APRS-IS32 problem pobierania wstępnego całego regionu

James Ewen

I understand the task to be performed. Search and rescue of missing people is very similar to recovery of a high altitude balloon payload. Your total search area is somewhat defined, but the final search area is unknown. 

How is the APRS/OSM map detail used to locate the missing person? Are you using the map to be able to locate various resources, LKP (last known position), ICP (Incident Command Post), IPP (Initial Planning Point), for tracking the search teams, for defining search areas, and others?

You are probably not using the maps for physically discovering the missing person.

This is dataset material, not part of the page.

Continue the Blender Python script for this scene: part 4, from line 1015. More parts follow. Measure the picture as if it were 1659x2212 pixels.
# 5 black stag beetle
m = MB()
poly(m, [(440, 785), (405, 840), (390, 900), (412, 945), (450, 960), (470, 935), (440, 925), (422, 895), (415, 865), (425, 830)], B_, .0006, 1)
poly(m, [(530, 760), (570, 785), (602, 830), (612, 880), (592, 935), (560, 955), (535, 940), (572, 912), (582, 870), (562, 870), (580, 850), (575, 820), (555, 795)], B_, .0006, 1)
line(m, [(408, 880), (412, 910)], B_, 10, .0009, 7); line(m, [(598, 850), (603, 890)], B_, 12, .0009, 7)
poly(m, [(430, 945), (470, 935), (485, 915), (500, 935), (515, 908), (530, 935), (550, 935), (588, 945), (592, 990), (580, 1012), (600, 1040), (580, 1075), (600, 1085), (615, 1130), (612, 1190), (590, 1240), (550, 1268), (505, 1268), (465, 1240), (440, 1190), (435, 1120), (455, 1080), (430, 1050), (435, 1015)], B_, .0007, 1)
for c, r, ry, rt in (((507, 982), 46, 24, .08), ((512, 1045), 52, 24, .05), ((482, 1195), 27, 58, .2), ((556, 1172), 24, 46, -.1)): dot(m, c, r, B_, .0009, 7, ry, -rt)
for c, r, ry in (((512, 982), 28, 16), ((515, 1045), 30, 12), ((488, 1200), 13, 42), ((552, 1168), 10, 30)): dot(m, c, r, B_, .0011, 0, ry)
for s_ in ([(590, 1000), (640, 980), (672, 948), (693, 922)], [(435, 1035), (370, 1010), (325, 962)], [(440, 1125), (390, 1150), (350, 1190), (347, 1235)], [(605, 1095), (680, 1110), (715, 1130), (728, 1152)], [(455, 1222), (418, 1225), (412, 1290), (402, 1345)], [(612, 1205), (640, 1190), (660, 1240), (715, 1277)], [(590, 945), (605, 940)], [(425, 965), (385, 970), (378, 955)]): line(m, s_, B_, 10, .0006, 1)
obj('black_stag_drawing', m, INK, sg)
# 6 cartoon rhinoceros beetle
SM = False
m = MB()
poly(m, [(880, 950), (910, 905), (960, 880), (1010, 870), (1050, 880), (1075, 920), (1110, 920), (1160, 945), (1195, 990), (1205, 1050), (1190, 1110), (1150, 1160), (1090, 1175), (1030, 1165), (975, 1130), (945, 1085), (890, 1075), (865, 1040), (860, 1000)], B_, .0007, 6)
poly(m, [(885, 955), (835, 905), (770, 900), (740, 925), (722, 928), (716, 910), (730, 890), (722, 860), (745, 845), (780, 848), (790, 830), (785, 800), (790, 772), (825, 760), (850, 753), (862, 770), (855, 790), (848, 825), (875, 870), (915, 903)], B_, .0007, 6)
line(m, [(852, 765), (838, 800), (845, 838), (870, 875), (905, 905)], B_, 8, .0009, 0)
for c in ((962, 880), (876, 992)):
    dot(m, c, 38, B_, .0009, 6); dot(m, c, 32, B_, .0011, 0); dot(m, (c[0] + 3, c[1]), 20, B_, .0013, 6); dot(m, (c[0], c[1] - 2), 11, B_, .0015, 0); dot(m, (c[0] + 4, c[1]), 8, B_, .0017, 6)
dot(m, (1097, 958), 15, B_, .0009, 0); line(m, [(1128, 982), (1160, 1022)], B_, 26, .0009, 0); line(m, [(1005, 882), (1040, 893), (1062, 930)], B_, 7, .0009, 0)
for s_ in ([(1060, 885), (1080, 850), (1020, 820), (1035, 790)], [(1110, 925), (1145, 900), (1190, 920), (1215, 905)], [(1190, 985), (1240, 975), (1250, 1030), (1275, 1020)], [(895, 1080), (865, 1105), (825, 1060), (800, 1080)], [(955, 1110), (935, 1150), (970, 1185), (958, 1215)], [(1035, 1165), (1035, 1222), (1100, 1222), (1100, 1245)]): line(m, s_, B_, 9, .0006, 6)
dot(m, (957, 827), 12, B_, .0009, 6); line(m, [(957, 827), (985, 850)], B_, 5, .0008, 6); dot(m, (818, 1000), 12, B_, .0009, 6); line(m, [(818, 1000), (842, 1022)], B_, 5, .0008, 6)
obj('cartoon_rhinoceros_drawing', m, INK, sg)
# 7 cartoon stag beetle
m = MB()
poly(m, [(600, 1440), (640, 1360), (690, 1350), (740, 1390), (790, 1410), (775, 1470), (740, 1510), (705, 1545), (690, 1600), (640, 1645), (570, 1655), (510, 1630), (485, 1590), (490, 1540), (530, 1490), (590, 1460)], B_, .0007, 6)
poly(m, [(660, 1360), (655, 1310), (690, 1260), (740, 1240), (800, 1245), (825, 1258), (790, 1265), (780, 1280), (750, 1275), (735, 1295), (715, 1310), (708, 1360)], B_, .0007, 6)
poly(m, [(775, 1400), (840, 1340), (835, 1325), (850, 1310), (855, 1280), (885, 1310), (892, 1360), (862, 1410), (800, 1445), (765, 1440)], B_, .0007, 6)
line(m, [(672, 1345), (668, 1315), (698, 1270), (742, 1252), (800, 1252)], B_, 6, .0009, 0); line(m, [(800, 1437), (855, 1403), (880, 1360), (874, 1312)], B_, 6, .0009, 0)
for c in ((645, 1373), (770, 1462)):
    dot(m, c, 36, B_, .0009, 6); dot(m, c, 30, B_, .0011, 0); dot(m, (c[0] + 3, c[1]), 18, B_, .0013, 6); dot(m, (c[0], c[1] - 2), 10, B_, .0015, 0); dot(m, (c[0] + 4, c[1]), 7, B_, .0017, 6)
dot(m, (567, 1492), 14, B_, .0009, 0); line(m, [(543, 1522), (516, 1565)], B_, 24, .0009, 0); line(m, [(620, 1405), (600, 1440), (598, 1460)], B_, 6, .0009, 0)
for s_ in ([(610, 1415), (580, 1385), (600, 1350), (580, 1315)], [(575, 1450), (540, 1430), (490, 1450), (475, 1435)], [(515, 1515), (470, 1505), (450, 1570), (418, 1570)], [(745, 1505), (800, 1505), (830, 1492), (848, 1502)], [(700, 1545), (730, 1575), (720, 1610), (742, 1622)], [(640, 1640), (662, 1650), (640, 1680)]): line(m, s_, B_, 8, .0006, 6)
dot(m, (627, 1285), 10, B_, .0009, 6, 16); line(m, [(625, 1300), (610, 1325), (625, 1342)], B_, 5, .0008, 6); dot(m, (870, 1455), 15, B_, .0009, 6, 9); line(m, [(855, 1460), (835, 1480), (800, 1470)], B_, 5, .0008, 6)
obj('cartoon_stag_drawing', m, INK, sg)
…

If you are searching an urban area such as this:

Here it is at zoom 17,
and again at zoom 19.
Zoom level 19 much more in detail, but it will take 16 times more storage space. I would argue that looking at the zoom level 19 maps will not help you find a lost individual any better than zoom level 17.

If we compare a rural wooded area like this:

at zoom level 17,
versus zoom level 19.
We once again don't see any more detail. There's no way to find a lost person under a tree in either map. 

However both zoom levels would be able to show a representation of where search teams may have travelled. You won't know every bush and rock that the search team looked at, but you will have a record of the area that they would have travelled through.

I'm not trying to tell you how you need to run your operations, but rather just trying to ensure that you are not wasting a lot of time and resources downloading a huge amount of data that provides very little added value.

As a further suggestion, have you looked at other APRS clients for SAR use? APRSISCE/32 is not designed for real time tactical operations such as SAR. It does not have a lot of capabilities that would be handy to have for SAR operations.

Xastir was the first APRS client that supported SAR activities, and had some tools built in that were useful for SAR work. Xastir can be a little strange to work with if you aren't familiar with it.

YAAC has some features that make it able to support SAR activities, and it is fairly easy to use.

SARTrack is specialized APRS tracking software that is specialized for Search and Rescue operations. https://www.sartrack.co.nz/ I have not used SARTrack myself, but am very impressed with the functional capabilities included in the software. 

SARTrack is probably the most complicated APRS tracking software out of the four programs we are talking about. I suspect that SARTrack requires a full time dedicated operator sitting at the console to make use of all the functionality. It probably also will require the most effort to learn and understand its operation as it gathers the most detail about a SAR operation. If one is familiar with SAR operations, I would suspect that much of the functionality would be familiar to the operator, and they would just need to learn the buttons to press, and not have to learn the SOPs of SAR.

Hopefully I have provided a little information that may be of use to you. In the end the amount data you download and how you use it are up to you. Just be aware that heavy use of the map servers may get you and or the application you are using banned for abuse.


On Wed, Feb 22, 2023 at 7:07 AM Wojtek Jakieła <wojtekjakiela@...> wrote:
In general, even 100GB is not a problem for me.
We help during the search for missing people in small villages, in fields and forests using APRS.
We follow the moving cavalcade, so we need the greatest possible approximation (the cavalcade is 100-200m wide).
We help throughout the Podkarpacie region, sometimes we go to action without even knowing where we are going (in many places there is no GSM and Internet). We learn about it in fact while driving with the fire brigade or the police.
That's why we need our entire region with the best possible magnification.